Task goal
The line containing "mat('charger_grey', '#3c3e40', .4), ch, bev=.002)" marks the end: extract everything from the first line of the data through that line, exactly, with no pictures.

======

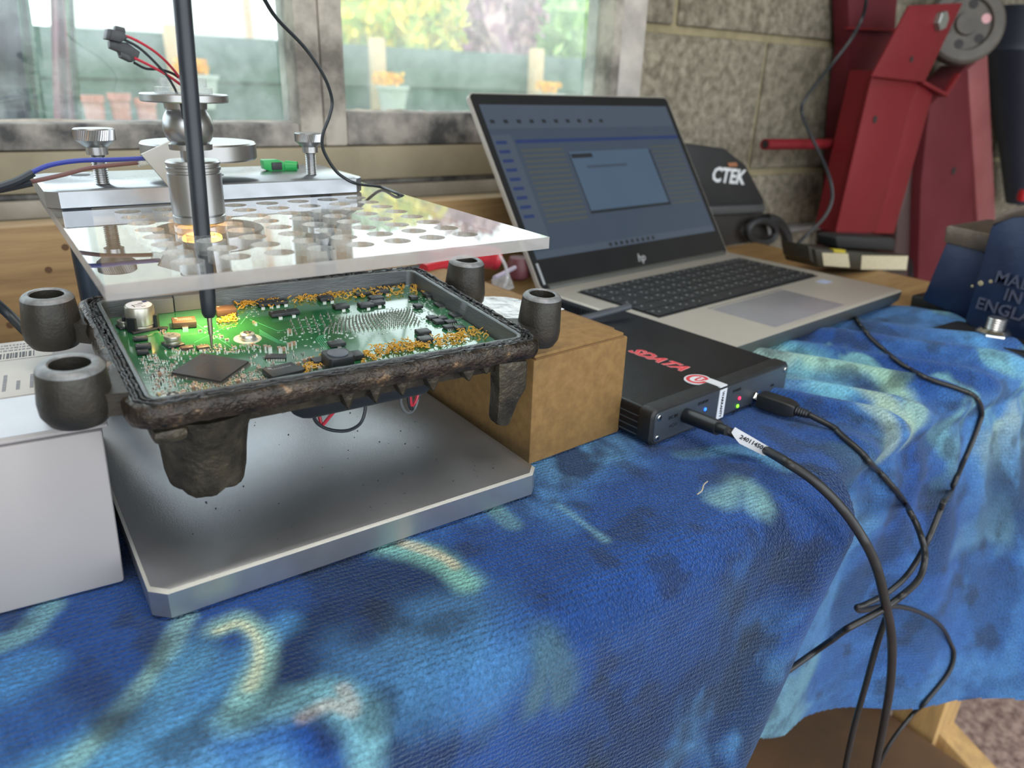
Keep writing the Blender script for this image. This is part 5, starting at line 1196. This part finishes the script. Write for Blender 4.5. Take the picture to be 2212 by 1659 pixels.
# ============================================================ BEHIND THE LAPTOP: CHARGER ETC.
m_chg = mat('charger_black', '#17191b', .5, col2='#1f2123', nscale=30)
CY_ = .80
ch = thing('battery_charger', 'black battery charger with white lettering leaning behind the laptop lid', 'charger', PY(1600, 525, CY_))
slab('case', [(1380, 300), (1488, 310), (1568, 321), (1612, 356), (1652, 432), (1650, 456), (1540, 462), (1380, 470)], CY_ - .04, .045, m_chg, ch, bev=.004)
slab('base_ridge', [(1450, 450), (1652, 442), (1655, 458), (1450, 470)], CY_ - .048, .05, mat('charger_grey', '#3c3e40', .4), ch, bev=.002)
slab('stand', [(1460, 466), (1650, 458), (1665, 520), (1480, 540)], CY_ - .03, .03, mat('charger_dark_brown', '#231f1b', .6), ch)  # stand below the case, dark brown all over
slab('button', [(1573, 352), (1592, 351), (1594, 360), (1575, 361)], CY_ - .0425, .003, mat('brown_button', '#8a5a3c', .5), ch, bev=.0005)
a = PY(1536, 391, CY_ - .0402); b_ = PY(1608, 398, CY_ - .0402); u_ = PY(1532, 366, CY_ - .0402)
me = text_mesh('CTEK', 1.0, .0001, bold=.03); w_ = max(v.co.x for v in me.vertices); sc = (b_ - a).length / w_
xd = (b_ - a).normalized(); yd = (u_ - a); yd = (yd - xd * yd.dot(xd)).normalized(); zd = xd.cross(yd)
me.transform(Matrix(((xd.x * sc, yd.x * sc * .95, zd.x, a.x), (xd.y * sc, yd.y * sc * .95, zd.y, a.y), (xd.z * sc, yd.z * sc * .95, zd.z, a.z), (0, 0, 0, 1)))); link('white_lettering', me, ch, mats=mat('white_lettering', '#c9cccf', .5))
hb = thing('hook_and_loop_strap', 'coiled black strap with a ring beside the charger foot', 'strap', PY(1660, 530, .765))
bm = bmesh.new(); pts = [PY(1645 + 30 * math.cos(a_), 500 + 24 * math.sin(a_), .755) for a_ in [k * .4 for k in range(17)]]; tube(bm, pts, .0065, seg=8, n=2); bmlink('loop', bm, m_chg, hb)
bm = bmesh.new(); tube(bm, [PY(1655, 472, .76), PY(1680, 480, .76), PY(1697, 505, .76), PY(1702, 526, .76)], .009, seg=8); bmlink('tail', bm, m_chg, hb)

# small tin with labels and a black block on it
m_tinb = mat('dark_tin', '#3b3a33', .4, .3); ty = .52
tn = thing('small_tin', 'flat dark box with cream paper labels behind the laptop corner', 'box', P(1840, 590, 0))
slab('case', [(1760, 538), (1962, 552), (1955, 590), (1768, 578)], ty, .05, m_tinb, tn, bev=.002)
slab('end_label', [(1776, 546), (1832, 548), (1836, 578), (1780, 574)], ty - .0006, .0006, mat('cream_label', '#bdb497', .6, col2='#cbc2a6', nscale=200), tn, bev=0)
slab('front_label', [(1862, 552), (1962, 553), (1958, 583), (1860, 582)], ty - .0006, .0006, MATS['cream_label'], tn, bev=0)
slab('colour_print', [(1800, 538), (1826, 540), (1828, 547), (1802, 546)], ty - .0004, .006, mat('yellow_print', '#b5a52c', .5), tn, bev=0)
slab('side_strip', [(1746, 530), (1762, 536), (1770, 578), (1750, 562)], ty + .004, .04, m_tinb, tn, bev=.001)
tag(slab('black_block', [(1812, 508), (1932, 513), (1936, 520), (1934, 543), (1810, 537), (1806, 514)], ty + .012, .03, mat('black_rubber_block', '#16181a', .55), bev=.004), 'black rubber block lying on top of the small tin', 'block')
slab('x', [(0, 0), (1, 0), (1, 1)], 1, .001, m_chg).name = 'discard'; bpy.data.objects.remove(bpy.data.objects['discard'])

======

Correct result
Keep writing the Blender script for this image. This is part 5, starting at line 1196. This part finishes the script. Write for Blender 4.5. Take the picture to be 2212 by 1659 pixels.
# ============================================================ BEHIND THE LAPTOP: CHARGER ETC.
m_chg = mat('charger_black', '#17191b', .5, col2='#1f2123', nscale=30)
CY_ = .80
ch = thing('battery_charger', 'black battery charger with white lettering leaning behind the laptop lid', 'charger', PY(1600, 525, CY_))
slab('case', [(1380, 300), (1488, 310), (1568, 321), (1612, 356), (1652, 432), (1650, 456), (1540, 462), (1380, 470)], CY_ - .04, .045, m_chg, ch, bev=.004)
slab('base_ridge', [(1450, 450), (1652, 442), (1655, 458), (1450, 470)], CY_ - .048, .05, mat('charger_grey', '#3c3e40', .4), ch, bev=.002)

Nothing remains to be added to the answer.